Why Your United Way Must Beat 15%
There are lots of numbers you can use to measure the performance of your United Way such as how much money you raise, how much you invest in programs, how many people were helped by the programs you fund, how many people volunteer, etc.
No matter what numbers you use, I would strongly recommend you add two more numbers to your list – the percentage of donors you lost this year, which is often referred to as donor churn, and the percentage of donors that increased their contribution this year. Since every United Way needs donors to survive, these two numbers are a great measure of the survival strength of your United Way.
Donors You Lose Each Year – Donor Churn
Donor churn is a relatively simple calculation. Compare this year’s list of donors with last year’s list of donors and see how many gave last year and did not give this year. For example, if you had 1,000 donors last year, and only 700 of last year’s donors gave this year, then your donor churn would be 30% (300 lost donors is 30% of 1,000 donors). If your United Way uses systems like Andar/360, generating these types of reports is simple.
Based on our research with local United Way donors, United Ways lose between 4 and 5 percent of their donors every year due to retirement. This means that before campaign even started this year, your United Way had to replace those 4 to 5 percent of your donors.
There are plenty of other reasons a United Way can lose donors such as moving out of the area, changing employment to a company that does not have a campaign, the company no longer holds a campaign or switches to an open campaign, or even death. When you combine retirement with all of these other reasons, you are looking at losing a sizable percentage of your donors every year.
In an ideal world, you would not want to lose any donors but since that is not possible, the next best alternative is to minimize donor churn. We believe that donor churn must be UNDER 15% for a United Way to be successful and sustainable long-term. Based on our research, we think that all of the reasons for losing donors listed above will typically result in donor churn of about 15% annually.
Yikes! Our Donor Churn is More Than 15%
I am sure you are asking “But what if our donor churn is more than 15%?” When donor churn is above 15%, our research has found that many of these former donors did not give because they did not know or understand the impact of their contribution. This means you can retain these donors if you clearly communicate the impact of their contribution. Quite often, these donors will say that the only time they heard from their United Way was when they were asking for money – they never heard about the impact of their contribution.
Donors That Increase Their Contribution
This is also a simple calculation as all you need to do is compare how much each donor gave this year with how much each donor gave last year. For example, if you had 1,000 donors give both last year and this year, and 300 of them gave more this year, then your percentage of donors who increased their gift would be 30% (300 donors increasing their gift is 30% of 1,000 donors). Note that we are counting the number of donors who increased their contribution, not the amount of the increase.
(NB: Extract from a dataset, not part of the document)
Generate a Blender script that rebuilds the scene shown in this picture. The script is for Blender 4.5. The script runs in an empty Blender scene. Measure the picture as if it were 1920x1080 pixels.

We believe that the percentage of donors who increase their contributions should be AT LEAST 15% for a United Way to be successful and sustainable long-term. There are workplaces that will adjust an employee’s United Way contribution so that when the employee receives a pay increase the United Way contribution will increase accordingly. However, the vast majority of United Way donors will need to actively decide and act to increase their United Way contribution.
Yikes! Less Than 15% of Our Donors Increased Their Contribution
Just as with donor churn, if less than 15% of donors increased their contribution, our research has found that many of these donors did not increase their contribution because they did not know or understand the impact of their contribution. Asking and thanking donors alone is not enough to encourage an increased contribution, you must clearly communicate the impact of their contribution in order to receive an increased contribution.
How to Communicate Your Impact: What to Say and How to Say It
We know that communicating impact effectively is not easy. That is why we are offering our How to Communicate Your Impact: What to Say and How to Say It webinar on December 8th. During this webinar we will show you exactly what you need to say and precisely how to say it to effectively communicate your impact. We will cover everything from the formulas you need to craft your impact messages to the methods you will use to get your messages out to your donors. This webinar is jam packed with “What to say” and “How to say it” so that your United Way can effectively communicate your impact. You will grow your contributions and reduce your donor churn with the formulas, information, and examples you get from this webinar.
Join us on December 8th at 2 p.m. ET for this 90-minute webinar. We are restricting attendance at this webinar to 20 United Ways to allow sufficient opportunities for you to ask questions – be sure to reserve your space now! For more information about How to Communicate Your Impact: What to Say and How to Say It click here.
Effectively Communicating Impact is an Imperative for All United Ways
Many United Ways invest a lot of marketing dollars into their campaign materials which are absolutely necessary to get contributions. But don’t stop there – you also need to invest a lot of marketing dollars into communicating your impact. When you make an investment in effectively communicating your impact, it is an investment that pays for itself for years to come as you will be reducing donor churn and growing your donor’s contributions.